● Set exercise
Set down the listing below verbatim, but only from its first line through the line containing "return HC + u * U".

:: Dataset ::

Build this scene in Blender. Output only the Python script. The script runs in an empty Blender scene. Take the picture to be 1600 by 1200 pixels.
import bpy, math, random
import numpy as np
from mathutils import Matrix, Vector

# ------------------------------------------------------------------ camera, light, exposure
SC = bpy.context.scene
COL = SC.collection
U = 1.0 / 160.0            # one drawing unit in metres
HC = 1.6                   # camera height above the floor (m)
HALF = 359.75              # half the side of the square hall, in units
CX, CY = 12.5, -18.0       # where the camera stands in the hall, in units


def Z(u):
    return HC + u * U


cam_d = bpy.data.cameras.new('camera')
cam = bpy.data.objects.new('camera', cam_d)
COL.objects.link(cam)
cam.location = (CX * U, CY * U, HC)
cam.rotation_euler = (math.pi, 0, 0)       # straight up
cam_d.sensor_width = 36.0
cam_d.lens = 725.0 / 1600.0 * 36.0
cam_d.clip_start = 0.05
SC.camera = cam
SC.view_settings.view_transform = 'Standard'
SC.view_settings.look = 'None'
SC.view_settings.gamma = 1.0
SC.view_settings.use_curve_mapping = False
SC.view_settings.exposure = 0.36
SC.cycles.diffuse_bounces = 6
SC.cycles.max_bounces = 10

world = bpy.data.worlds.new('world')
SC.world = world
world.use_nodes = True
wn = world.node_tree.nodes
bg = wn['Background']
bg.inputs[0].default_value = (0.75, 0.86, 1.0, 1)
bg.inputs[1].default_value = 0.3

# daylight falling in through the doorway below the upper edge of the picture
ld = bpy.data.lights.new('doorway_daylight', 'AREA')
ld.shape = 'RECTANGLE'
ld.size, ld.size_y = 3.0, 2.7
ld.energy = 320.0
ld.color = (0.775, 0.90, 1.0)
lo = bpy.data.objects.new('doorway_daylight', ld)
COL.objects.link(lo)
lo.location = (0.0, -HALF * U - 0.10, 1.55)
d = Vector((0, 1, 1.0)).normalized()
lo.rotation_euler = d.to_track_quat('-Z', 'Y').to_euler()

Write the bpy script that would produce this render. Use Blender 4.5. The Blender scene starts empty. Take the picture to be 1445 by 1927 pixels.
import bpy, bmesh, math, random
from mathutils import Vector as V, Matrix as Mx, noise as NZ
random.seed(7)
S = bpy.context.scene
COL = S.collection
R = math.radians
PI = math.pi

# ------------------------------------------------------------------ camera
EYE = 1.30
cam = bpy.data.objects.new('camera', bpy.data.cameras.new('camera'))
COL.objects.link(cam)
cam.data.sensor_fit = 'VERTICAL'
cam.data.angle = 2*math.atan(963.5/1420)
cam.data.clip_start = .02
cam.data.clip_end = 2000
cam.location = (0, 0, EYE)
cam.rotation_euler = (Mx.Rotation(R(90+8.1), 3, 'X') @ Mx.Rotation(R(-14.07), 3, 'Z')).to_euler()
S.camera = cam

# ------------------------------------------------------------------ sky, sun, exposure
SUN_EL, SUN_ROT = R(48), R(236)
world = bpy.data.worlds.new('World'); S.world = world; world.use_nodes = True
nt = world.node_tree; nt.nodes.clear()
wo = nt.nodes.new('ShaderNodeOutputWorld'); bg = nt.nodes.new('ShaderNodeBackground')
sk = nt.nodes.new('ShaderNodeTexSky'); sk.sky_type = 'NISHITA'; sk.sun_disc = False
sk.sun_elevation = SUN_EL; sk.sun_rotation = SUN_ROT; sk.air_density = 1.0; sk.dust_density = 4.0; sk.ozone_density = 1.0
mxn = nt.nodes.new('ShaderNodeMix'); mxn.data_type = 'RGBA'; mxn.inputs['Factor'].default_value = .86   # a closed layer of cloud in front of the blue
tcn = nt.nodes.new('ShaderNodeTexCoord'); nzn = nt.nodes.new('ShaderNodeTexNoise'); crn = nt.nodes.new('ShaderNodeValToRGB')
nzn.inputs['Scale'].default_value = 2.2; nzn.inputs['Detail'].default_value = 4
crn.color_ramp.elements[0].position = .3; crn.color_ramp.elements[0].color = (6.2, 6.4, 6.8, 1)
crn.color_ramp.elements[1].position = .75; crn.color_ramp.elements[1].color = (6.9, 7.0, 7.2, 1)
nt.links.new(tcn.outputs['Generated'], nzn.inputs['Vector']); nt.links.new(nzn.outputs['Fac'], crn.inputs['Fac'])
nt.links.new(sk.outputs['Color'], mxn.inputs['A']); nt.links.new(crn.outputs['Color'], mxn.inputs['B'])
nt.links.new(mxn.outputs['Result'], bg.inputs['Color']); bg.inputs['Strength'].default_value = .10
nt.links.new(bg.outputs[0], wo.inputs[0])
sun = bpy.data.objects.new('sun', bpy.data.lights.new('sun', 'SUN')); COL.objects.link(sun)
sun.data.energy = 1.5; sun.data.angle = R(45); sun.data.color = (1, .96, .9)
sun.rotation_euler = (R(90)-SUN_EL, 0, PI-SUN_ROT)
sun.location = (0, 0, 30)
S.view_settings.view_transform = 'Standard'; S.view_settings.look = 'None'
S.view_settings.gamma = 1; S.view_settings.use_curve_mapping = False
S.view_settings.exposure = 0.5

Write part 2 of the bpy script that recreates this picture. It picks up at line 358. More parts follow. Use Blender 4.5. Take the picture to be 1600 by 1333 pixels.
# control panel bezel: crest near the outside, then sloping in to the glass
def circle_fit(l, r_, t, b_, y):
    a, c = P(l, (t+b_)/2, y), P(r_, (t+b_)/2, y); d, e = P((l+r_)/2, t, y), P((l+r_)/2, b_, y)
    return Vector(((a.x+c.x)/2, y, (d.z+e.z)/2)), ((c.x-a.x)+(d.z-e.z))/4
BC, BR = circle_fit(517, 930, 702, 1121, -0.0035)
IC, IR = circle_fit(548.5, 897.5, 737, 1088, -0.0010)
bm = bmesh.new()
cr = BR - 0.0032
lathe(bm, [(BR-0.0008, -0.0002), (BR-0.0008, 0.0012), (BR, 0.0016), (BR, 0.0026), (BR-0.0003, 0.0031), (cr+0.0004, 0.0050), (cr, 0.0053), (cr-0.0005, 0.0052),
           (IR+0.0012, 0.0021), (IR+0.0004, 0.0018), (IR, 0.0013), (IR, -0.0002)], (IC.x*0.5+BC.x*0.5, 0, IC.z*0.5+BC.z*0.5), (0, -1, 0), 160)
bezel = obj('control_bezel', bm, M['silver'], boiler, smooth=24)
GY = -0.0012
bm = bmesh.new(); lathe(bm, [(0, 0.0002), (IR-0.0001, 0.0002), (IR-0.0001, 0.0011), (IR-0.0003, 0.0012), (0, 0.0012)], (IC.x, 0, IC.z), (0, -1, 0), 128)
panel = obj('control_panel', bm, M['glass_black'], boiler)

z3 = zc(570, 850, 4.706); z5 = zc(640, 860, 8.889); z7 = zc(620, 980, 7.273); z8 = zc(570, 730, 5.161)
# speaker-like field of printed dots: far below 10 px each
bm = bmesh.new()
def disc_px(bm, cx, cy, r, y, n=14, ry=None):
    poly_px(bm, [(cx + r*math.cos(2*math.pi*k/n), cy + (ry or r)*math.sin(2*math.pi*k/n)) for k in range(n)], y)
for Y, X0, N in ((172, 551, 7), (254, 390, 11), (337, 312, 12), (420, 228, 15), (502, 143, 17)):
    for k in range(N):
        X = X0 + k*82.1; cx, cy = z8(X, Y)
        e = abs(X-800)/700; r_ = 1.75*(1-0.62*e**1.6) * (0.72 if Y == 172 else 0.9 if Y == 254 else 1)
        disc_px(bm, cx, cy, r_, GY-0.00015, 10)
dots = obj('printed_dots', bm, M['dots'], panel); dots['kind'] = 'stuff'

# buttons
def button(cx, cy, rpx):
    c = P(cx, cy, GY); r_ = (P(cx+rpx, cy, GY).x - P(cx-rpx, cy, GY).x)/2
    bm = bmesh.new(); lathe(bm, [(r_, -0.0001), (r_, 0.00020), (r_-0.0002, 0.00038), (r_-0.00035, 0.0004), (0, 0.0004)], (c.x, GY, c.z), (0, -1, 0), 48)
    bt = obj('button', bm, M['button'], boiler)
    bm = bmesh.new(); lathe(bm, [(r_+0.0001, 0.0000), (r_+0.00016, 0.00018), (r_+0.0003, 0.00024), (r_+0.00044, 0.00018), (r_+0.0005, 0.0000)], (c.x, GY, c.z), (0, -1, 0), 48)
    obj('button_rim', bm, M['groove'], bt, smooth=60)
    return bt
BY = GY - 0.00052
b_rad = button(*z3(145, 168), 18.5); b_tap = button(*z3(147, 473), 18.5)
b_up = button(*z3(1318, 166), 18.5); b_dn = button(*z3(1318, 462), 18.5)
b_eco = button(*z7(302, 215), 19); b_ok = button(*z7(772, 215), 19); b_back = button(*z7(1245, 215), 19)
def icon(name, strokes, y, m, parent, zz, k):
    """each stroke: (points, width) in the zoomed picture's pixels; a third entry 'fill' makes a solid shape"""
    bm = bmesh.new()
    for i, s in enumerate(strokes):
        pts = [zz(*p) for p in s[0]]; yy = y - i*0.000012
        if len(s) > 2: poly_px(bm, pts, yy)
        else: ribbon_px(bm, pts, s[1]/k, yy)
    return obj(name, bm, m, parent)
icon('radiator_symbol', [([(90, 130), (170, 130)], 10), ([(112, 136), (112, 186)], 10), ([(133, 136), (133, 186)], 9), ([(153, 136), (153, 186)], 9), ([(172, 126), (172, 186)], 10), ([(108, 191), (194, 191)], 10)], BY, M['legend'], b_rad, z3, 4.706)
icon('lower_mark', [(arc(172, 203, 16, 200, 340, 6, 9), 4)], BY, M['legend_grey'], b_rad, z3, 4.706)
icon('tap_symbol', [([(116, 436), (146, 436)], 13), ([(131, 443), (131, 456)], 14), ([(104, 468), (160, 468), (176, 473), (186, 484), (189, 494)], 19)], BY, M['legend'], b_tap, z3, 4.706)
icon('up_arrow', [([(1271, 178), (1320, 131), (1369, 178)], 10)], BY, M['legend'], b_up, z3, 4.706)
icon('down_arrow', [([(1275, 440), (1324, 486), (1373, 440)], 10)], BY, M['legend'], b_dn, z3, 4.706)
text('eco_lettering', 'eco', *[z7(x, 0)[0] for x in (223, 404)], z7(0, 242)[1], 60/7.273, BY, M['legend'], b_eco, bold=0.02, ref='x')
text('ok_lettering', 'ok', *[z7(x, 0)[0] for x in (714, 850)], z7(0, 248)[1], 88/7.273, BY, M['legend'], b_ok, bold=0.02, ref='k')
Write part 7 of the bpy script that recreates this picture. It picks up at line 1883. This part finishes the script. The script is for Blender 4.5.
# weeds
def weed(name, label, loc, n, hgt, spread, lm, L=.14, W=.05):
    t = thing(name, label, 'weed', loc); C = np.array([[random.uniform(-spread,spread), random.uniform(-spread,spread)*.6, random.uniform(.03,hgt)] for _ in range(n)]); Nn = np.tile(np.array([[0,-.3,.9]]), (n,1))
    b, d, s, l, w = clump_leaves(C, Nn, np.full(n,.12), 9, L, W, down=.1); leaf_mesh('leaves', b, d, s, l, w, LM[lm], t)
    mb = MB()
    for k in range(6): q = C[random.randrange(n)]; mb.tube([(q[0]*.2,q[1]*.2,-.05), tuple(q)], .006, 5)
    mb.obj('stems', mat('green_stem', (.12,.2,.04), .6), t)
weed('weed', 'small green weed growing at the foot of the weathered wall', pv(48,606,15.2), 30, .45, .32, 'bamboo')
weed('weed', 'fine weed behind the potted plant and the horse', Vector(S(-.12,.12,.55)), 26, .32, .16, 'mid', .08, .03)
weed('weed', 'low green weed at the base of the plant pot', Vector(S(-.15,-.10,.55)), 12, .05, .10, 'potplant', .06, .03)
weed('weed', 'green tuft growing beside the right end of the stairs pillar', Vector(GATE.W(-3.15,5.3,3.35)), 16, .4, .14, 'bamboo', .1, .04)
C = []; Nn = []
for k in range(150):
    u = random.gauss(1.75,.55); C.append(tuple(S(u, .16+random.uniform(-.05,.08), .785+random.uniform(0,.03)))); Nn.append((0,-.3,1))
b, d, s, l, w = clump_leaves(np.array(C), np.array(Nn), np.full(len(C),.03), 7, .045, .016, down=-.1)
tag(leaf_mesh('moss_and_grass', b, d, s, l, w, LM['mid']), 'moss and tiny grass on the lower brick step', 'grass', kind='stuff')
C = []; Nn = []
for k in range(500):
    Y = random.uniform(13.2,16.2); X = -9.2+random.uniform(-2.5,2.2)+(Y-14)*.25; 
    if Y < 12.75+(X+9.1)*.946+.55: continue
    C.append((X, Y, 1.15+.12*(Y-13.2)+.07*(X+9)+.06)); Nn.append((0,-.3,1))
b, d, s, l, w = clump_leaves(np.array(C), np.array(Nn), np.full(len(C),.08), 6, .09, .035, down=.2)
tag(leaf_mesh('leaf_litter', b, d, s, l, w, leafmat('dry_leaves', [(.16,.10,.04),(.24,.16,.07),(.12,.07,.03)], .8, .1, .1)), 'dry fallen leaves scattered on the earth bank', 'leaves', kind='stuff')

:::

● Completed task
Build this scene in Blender. Output only the Python script. The script runs in an empty Blender scene. Take the picture to be 1600 by 1200 pixels.
import bpy, math, random
import numpy as np
from mathutils import Matrix, Vector

# ------------------------------------------------------------------ camera, light, exposure
SC = bpy.context.scene
COL = SC.collection
U = 1.0 / 160.0            # one drawing unit in metres
HC = 1.6                   # camera height above the floor (m)
HALF = 359.75              # half the side of the square hall, in units
CX, CY = 12.5, -18.0       # where the camera stands in the hall, in units


def Z(u):
    return HC + u * U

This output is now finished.